If you are ‘never spender’ Beware! You may be alienating your family and friends and not helping yourself too. Money is to give a good life for now and the future and you cannot carry it with you when you leave this world so be gracious to your spouse and children’s legitimate needs. Congrats!! Wise Spender, well done, keep up the good work! Plan, save, spend and live a stress free life as far as finances are concerned. You can be a good mentor to the others struggling – try to help!

Point to Ponder!
It is a common trend these days to spend! Spend! Spend! And there is no money left to save. Let me draw your attention to the relevance of saving and the urgency of it. The age at which you start saving and the consistency in saving are far crucial and not so much the amount you start saving. For example – If you start saving at the age of 25 years, a mere Rs. 1000 a month you may end up accumulating approximately Rs 1.5 crores in 50 years time.

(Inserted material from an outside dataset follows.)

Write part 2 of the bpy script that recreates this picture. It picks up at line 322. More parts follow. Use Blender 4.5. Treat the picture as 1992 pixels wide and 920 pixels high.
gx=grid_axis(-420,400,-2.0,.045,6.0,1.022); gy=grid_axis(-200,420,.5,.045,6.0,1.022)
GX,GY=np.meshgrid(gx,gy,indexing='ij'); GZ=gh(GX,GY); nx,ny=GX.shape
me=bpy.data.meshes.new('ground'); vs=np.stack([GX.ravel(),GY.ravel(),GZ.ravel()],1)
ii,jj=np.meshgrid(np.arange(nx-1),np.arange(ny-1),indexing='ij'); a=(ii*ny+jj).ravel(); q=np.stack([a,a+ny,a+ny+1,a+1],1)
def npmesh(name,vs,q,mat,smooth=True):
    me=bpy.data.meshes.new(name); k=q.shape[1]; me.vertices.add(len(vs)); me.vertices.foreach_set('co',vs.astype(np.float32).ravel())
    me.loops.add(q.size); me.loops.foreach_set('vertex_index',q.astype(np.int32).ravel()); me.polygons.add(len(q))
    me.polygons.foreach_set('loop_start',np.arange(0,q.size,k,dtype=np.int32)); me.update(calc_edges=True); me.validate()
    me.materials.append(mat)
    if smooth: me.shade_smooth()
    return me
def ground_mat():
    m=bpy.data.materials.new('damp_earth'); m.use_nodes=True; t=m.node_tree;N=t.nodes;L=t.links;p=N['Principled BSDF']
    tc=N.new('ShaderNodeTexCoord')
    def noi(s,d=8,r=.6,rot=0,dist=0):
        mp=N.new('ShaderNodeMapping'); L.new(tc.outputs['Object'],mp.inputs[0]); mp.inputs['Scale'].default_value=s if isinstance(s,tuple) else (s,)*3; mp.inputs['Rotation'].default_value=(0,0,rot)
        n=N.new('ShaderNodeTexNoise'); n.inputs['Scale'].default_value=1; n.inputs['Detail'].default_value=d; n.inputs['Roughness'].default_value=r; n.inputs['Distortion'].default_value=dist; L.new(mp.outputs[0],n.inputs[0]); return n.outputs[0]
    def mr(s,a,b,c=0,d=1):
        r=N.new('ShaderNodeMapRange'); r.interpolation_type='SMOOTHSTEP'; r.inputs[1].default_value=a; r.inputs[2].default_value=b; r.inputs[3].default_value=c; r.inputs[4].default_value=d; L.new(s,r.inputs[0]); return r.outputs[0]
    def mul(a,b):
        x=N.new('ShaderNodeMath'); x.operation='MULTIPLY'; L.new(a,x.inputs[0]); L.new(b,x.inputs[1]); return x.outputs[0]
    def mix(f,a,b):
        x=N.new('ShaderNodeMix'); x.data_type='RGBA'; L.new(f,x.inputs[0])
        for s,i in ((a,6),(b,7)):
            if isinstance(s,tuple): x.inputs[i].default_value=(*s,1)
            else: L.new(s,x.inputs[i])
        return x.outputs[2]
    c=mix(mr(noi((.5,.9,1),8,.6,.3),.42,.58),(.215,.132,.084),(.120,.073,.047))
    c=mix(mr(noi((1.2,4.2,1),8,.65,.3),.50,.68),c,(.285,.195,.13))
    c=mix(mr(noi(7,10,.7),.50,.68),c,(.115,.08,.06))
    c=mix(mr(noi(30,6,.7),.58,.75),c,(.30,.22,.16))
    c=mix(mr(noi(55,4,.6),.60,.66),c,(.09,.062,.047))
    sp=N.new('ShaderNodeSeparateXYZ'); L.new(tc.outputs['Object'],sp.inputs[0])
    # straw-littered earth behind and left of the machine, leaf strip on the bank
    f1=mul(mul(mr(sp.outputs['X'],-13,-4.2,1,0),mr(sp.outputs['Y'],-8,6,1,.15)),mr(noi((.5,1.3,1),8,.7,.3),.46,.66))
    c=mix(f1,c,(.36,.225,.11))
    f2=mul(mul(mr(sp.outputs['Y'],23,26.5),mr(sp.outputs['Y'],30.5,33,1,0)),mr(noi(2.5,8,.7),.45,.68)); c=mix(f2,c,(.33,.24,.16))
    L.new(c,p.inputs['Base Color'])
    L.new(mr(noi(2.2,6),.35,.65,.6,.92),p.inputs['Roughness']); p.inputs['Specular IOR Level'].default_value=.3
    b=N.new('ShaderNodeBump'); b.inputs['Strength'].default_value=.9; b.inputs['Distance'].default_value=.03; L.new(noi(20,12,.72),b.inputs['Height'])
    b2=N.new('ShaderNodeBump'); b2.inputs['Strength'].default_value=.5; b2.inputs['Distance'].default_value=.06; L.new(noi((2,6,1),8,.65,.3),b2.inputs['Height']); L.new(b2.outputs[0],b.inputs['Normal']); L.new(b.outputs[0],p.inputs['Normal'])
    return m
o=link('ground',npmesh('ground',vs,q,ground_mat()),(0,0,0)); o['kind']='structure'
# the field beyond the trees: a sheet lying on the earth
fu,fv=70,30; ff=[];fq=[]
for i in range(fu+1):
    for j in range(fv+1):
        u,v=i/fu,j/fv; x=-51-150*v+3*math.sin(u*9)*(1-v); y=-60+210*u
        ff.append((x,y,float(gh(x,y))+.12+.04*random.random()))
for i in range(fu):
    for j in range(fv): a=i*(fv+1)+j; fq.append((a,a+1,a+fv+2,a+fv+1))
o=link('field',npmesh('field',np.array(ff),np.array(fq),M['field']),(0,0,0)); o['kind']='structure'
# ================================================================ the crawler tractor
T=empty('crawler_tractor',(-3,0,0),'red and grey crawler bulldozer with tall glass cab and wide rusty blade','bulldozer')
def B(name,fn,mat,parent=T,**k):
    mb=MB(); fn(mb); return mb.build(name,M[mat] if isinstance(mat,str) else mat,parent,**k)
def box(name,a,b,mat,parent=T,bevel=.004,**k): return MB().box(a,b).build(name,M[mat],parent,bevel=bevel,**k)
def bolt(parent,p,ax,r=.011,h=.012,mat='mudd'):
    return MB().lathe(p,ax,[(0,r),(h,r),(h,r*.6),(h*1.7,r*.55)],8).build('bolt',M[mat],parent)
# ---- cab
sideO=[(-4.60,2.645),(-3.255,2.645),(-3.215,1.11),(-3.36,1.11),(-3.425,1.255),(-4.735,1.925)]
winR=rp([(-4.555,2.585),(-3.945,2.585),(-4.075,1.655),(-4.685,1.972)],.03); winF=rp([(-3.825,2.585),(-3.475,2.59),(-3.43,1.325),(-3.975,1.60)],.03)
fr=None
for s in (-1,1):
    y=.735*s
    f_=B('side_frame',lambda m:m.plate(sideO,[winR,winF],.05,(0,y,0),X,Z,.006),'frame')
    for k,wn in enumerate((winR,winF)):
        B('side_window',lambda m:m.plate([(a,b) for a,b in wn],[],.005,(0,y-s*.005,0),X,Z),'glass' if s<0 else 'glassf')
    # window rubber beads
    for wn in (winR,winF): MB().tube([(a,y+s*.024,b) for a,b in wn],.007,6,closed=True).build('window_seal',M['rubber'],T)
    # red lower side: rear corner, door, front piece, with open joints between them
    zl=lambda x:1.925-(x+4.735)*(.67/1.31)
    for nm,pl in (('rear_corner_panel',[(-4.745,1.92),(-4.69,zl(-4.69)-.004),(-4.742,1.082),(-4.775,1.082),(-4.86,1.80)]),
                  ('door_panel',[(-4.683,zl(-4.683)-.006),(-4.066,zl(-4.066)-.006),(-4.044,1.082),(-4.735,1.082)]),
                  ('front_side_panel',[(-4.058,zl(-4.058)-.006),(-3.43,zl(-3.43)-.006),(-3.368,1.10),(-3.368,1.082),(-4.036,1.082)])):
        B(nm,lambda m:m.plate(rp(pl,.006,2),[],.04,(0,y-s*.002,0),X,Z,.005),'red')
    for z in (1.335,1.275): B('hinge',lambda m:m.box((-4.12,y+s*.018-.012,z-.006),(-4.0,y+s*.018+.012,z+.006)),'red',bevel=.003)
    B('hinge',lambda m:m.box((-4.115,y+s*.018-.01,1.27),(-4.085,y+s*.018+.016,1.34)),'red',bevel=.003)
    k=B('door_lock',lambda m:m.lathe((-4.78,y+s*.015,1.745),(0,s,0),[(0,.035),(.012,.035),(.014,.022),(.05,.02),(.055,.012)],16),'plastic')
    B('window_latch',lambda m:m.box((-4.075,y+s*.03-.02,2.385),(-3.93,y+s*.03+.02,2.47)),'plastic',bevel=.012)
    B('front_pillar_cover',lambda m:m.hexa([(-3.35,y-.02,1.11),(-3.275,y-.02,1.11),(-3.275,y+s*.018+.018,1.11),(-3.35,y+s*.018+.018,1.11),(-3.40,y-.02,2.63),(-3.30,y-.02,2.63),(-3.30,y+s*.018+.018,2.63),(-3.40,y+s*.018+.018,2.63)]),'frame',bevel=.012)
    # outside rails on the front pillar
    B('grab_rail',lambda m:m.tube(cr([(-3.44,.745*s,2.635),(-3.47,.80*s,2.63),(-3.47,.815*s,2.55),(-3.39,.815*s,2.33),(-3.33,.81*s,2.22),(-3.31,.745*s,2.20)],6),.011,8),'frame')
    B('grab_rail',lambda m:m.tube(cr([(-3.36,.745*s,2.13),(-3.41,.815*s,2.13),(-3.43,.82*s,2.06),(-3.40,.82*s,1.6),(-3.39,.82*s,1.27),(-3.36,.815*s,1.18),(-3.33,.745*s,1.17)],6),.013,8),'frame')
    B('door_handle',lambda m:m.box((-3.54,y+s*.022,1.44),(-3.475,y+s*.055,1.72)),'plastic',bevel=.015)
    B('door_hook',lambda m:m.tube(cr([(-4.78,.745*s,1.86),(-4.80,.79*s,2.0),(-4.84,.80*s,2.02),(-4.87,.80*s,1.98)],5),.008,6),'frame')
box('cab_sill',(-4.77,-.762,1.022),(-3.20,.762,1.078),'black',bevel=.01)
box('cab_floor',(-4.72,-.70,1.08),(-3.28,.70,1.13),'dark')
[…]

A mere doubling of monthly saving to Rs. 2000 could fetch you 1.6 crores in 30 years time. Starting to save from the age of 20 years would be more beneficial. If you invest into land or other intelligent options you could get even more. A couple of thousands may be less than what you spend on eating out every month, but putting that aside could be a great blessing for the future.

By the way you are not too old to save and certainly not old at all to convince your children and grand children to start saving.